⚪ DELRIN / ACETAL
Acetal and Delrin Machining for Lawton, OK Industrial and Defense Supply Chains
Acetal resin — sold as Delrin (DuPont's homopolymer brand) or in copolymer form under various trade names — is the precision machinist's go-to engineering plastic when dimensional accuracy, low friction, and moisture resistance are required at production economics significantly below PEEK or Torlon. For Lawton shops serving Fort Sill's parts and tooling pipeline and the Goodyear manufacturing environment, acetal delivers consistent stock dimensions, clean cutting behavior on standard CNC equipment, and mechanical properties that hold up in the sliding, wear, and structural contact applications that industrial and defense procurement regularly demands.
Delrin 150 is DuPont's standard-viscosity acetal homopolymer resin, the most widely stocked grade in distributor inventories across the U.S. It delivers tensile strength of 10,000 psi, flexural modulus of 410,000 psi, Rockwell hardness of M94, and a coefficient of friction of 0.2–0.35 against steel.

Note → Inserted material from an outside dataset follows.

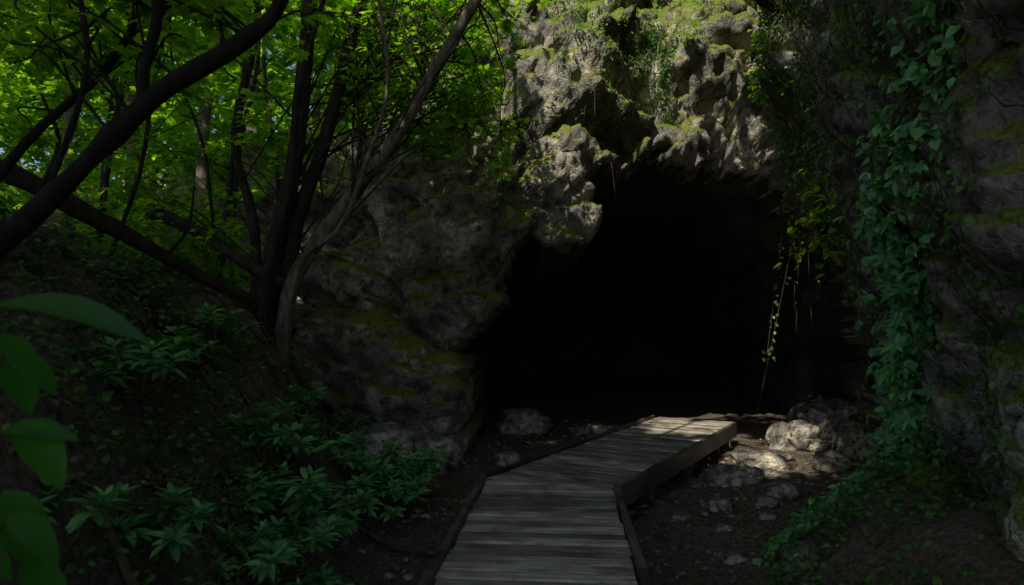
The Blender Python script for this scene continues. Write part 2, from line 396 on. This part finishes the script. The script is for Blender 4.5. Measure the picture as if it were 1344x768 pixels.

Moisture absorption is 0.25% at equilibrium in 50% RH — low enough that dimensionally critical machined Delrin parts don't require pre-drying protocols that nylon or polyurethane demand.
For Lawton applications, Delrin 150 covers the broadest range of mechanical component needs: precision gear blanks for light-duty gearboxes, cam followers for mechanical actuation systems, bushings and sleeve bearings for moderate-speed rotary applications, guide rails and wear pads for linear systems, and enclosure hardware (clips, latches, snap-fit housings) for military field equipment. The homopolymer's higher fatigue strength compared to acetal copolymer — approximately 5,000 psi for Delrin 150 versus 4,000 psi for copolymer at 10⁷ cycles — makes it the preferred choice for repeatedly loaded components like gear teeth and cam surfaces.
Machining Delrin 150 is straightforward on CNC equipment running standard carbide tooling. Sharp, positive-rake geometry (15–20° rake angle) produces clean chips and smooth surfaces at cutting speeds of 500–800 SFM. The material is tolerant of moderate cutting heat but will develop a white, oxidized surface appearance if cutting temperatures become excessive — a visual indicator that coolant flow or cutting speed needs adjustment. Mist coolant or compressed air is adequate for most Delrin machining operations; flood coolant is not harmful but is rarely necessary.